In Thailand, people prefer to eat durian a little bit early to give them a longer shelf life. As a result, they tend to be starchy, sweet and have a milder aroma.
“Durians ripen from the inside, around the seed outward, so the perfect Thai durian is a bit like an eclair – it has a skin that’s very firm, but the inside is like butter.”
In Malaysia, meanwhile, people prefer to let the durian ripen fully on the tree and drop naturally to the ground.
At that point, the pH has dropped, the fat content has increased, and the aromatic volatiles inside will smell more strongly of sulfur as they ripen, she adds.
That will result in a creamier, fattier durian.
As for the aroma? Some people associate durians with their smell, which has been described as “rotting meat” or “dirty socks” – or even “dead babies mixed with strawberries and Camembert,” to quote Julia Child.

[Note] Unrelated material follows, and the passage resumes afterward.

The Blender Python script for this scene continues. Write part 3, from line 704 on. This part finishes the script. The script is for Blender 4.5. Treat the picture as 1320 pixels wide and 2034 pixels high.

But that’s not fair to durians.
“The typical stinky egg and onion sulfur smell comes out in later stages of ripeness and, often, the smell wafting up and down streets is really the rotting shells,” she says.
“Really, fresh durian smells mild and gassy like fresh grass.”
A life-changing fruit
For Gasik, durians really have changed her life. The fruit has opened up a new world, a career and a calling.
“If you’re looking for experiences, a really great way to do it is to hunt durian,” says Gasik.
Not only can durian lead you on new adventures and less-trodden places, but it’s also a way to meet new people.
“It’s sort of a dive into their culture that people really appreciate,” says Gasik. “You end up having really great conversations with people.”